The energy intensity of U.S. manufacturing continued to decrease, according to data released by the U.S. Energy Information Administration’s (EIA) Manufacturing Energy Consumption Survey (MECS). From 2010 to 2014, manufacturing fuel consumption rose 4.7 per cent, while real gross output increased at 9.6 per cent—or more than twice that rate—resulting in a 4.4 per cent decrease in energy intensity.

The share of manufacturing output from energy-intensive industries, such as the manufacture of metals, chemicals, paper, and petroleum and coal products, declined between the MECS surveys covering 2010 and 2014, leading to a decline in overall manufacturing energy intensity.

While many manufacturing establishments are taking steps to reduce their energy consumption, the energy intensity decrease for total manufacturing is mostly the result of a shift of manufacturing output to less energy-intensive industries. If major industries had maintained the same proportions of the manufacturing sector, the energy intensity decline between 2010 and 2014 would have been 0.7 per cent, instead of 4.4 per cent.

One of the fastest growing industries between 2010 and 2014 was transportation equipment manufacturing, an industry with relatively low energy intensity. Gross output in transportation equipment manufacturing grew 30.8 per cent over that period, much faster than the 9.6 per cent increase in overall manufacturing output between 2010 and 2014.

While output and consumption rose, manufacturing employment decreased from 2010 to 2014, yielding an increase in labour productivity. Manufacturing processes continue to evolve, incorporating more electronic and robotic devices, which may be a primary factor in increased labour productivity.

In the United States, energy intensity has been declining steadily since the early 1970s and continues to decline. Defined as energy consumption per unit of gross domestic product (GDP), greater efficiency and structural changes in the economy have reduced energy intensity. From 1950 to 2011, energy intensity in the United States decreased by 58 per cent per real dollar of GDP. Until the 1970s, energy intensity was falling relatively slowly, less than 1 per cent per year.

In 1974, energy prices rose 56 per cent above the previous year as a result of the Arab oil embargo, leading to changes in both national policy, such as the establishment of vehicle efficiency standards, and consumer attitudes. In addition, the role of energy-intensive industries in the United States declined with continuing structural changes in the economy. Since 1973, energy intensity has declined at a rate closer to 2 per cent annually, although with a few noticeable annual increases. EIA projects that this average annual decline of 2 per cent will continue through 2040. The most significant driver of the expected decline will be the transportation sector, with the energy intensity of light-duty vehicles, representing by far the largest energy consuming part of the sector, projected to decline by more than 47 per cent from the 2005 value.

To be sure, the above developments are encouraging.

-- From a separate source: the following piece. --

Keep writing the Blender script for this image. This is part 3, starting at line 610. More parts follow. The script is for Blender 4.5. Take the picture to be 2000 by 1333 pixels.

Notwithstanding, from a global perspective, the world’s population continues to grow, and citizens of newly developed economies, mostly in Asia, are rapidly being lifted from poverty to middle class status, enabling them to become consumers, like North Americans and Europeans. Thus, while technology has helped reduce the energy input required to manufacture a unit of production, the greater number of people on the planet and the general rise of prosperity have substantially increased demand for manufactured goods, resulting in ever-growing global levels of greenhouse gases and pollution.